If your logline is weak, your pitch is weak.

How to Write a Killer Logline

A logline is not poetry. It’s a precision tool: one sentence that proves your story has a clear protagonist, a clear conflict, and clear stakes — in a way that feels fresh.

Target length: 25–40 words. Shorter is harder. Longer is usually unclear.

1) The Logline Formula

A strong logline answers four questions, fast:

Who is the protagonist?
What do they want?
What stands in the way (antagonist / obstacle)?
What happens if they fail (stakes)?
Standard structure:
“When INCITING EVENT happens, a PROTAGONIST must GOAL before OBSTACLE, or else STAKES.”

2) Copy/Paste Worksheet

PROTAGONIST (who are they in 3–6 words?):
GOAL (what do they want?):
OBSTACLE / ANTAGONIST (what stops them?):
STAKES (what happens if they fail?):
UNIQUE HOOK (what makes this fresh?):
TONE (dark, comedic, hopeful, thriller, etc.):
BUDGET BAND (micro / low / mid / studio):

Draft logline #1:
Draft logline #2 (shorter, sharper):
Draft logline #3 (lean into hook):
Shortcut: If you can’t fill “stakes,” your story is probably missing urgency.

3) Examples (why they work)

Example A (Thriller)

Logline: When a rookie FEMA analyst discovers a wildfire drone program is being used for political blackmail, she must expose the truth before the next “accident” erases her and thousands of evacuees.

Who: FEMA analyst
Goal: expose truth
Obstacle: powerful program
Stakes: lives + herself

Example B (Comedy)

Logline: After a broke acting coach fakes a celebrity endorsement to save his studio, he becomes the internet’s new “guru” — and must keep the lie alive as real stars start showing up for help.

Clear irony
Escalation built in
Simple engine

4) Common Logline Mistakes

Too vague: “A person struggles with life.” (no engine)
No antagonist: conflict feels soft.
No stakes: failure doesn’t cost anything.
Too many proper nouns: confusion replaces clarity.
Backstory overload: a logline is not a synopsis.
If someone says “I don’t get it,” the problem is almost never them. It’s the logline.

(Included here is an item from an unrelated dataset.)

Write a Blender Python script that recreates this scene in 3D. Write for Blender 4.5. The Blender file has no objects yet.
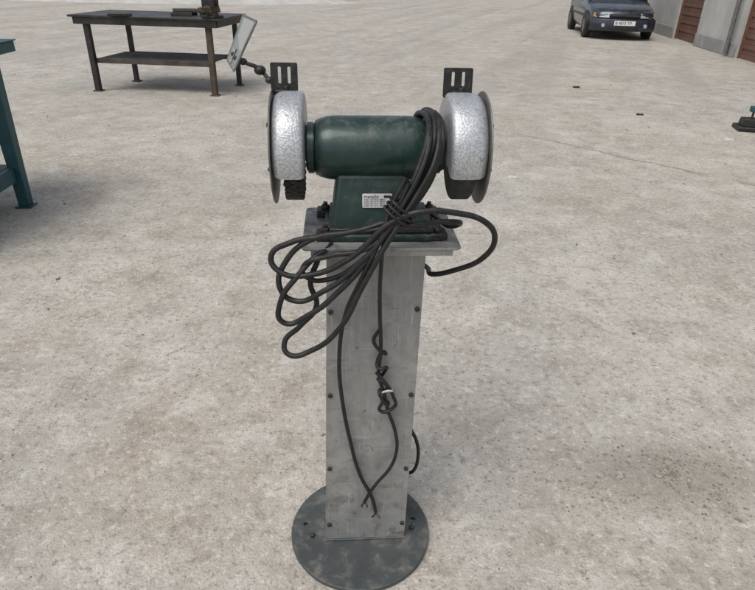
import bpy, bmesh, math, random
from mathutils import Matrix, Vector, noise
random.seed(7)
sc=bpy.context.scene
sc.view_settings.view_transform='Standard'; sc.view_settings.look='None'
sc.view_settings.exposure=0; sc.view_settings.gamma=1
PI=math.pi

# ------------------------------------------------------------------ materials
def newmat(name):
    m=bpy.data.materials.new(name); m.use_nodes=True
    nt=m.node_tree; b=nt.nodes['Principled BSDF']
    return m,nt,b
def N(nt,t):
    return nt.nodes.new(t)
def mixc(nt,fac,a,b,bt='MIX'):
    n=nt.nodes.new('ShaderNodeMix'); n.data_type='RGBA'; n.blend_type=bt
    for s,v in ((n.inputs[0],fac),(n.inputs[6],a),(n.inputs[7],b)):
        if isinstance(v,bpy.types.NodeSocket): nt.links.new(v,s)
        elif isinstance(v,(tuple,list)): s.default_value=(*v[:3],1)
        else: s.default_value=v
    return n.outputs[2]
def math_(nt,op,a,b=None,c=None,clamp=False):
    n=nt.nodes.new('ShaderNodeMath'); n.operation=op; n.use_clamp=clamp
    for i,v in enumerate((a,b,c)):
        if v is None: continue
        if isinstance(v,bpy.types.NodeSocket): nt.links.new(v,n.inputs[i])
        else: n.inputs[i].default_value=v
    return n.outputs[0]
def sstep(nt,v,lo,hi):
    n=nt.nodes.new('ShaderNodeMapRange'); n.interpolation_type='SMOOTHSTEP'
    nt.links.new(v,n.inputs[0]); n.inputs[1].default_value=lo; n.inputs[2].default_value=hi
    return n.outputs[0]
def noise_(nt,co,scale,detail=4,rough=.55,dist=0):
    n=nt.nodes.new('ShaderNodeTexNoise'); nt.links.new(co,n.inputs['Vector'])
    n.inputs['Scale'].default_value=scale; n.inputs['Detail'].default_value=detail
    n.inputs['Roughness'].default_value=rough; n.inputs['Distortion'].default_value=dist
    return n.outputs['Fac']
def objco(nt): return N(nt,'ShaderNodeTexCoord').outputs['Object']
def mapped(nt,co,sc_):
    m=nt.nodes.new('ShaderNodeMapping'); nt.links.new(co,m.inputs['Vector']); m.inputs['Scale'].default_value=sc_
    return m.outputs[0]
def bump(nt,b,h,strength,dist):
    n=nt.nodes.new('ShaderNodeBump'); n.inputs['Strength'].default_value=strength; n.inputs['Distance'].default_value=dist
    nt.links.new(h,n.inputs['Height']); nt.links.new(n.outputs[0],b.inputs['Normal'])
def worn(name,c1,c2,rough=.5,metal=0,scale=12,dust=(.33,.30,.26),dustamt=.3,bscale=60,bstr=.15,spec=.5,lo=.35,hi=.7,coat=0):
    m,nt,b=newmat(name); co=objco(nt)
    na=noise_(nt,co,scale,5,.65)
    base=mixc(nt,sstep(nt,na,lo,hi),c1,c2)
    d=sstep(nt,noise_(nt,co,scale*2.3,5,.7,.3),.45,.75)
    g=N(nt,'ShaderNodeNewGeometry'); s=N(nt,'ShaderNodeSeparateXYZ'); nt.links.new(g.outputs['Normal'],s.inputs[0])
    up=math_(nt,'MAXIMUM',s.outputs[2],.25)
    d=math_(nt,'MULTIPLY',math_(nt,'MULTIPLY',d,up),dustamt)
    col=mixc(nt,d,base,dust)
    nt.links.new(col,b.inputs['Base Color'])
    nt.links.new(math_(nt,'ADD',math_(nt,'MULTIPLY',na,.25),rough-.12,clamp=True),b.inputs['Roughness'])
    b.inputs['Metallic'].default_value=metal
    b.inputs['Specular IOR Level'].default_value=spec
    b.inputs['Coat Weight'].default_value=coat
    if bstr: bump(nt,b,noise_(nt,co,bscale,2,.6),bstr,.002)
    return m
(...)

5) The Rewrite Method (how pros sharpen)

Don’t “polish” a weak logline. Rewrite it using controlled variations.

Rewrite 1: shorten it by 20%.
Rewrite 2: emphasize stakes.
Rewrite 3: emphasize the unique hook.
Rewrite 4: swap protagonist wording (make identity sharper).
Rewrite 5: swap the antagonist (make conflict clearer).
Test: if the logline makes someone ask “then what happens?” you’re close.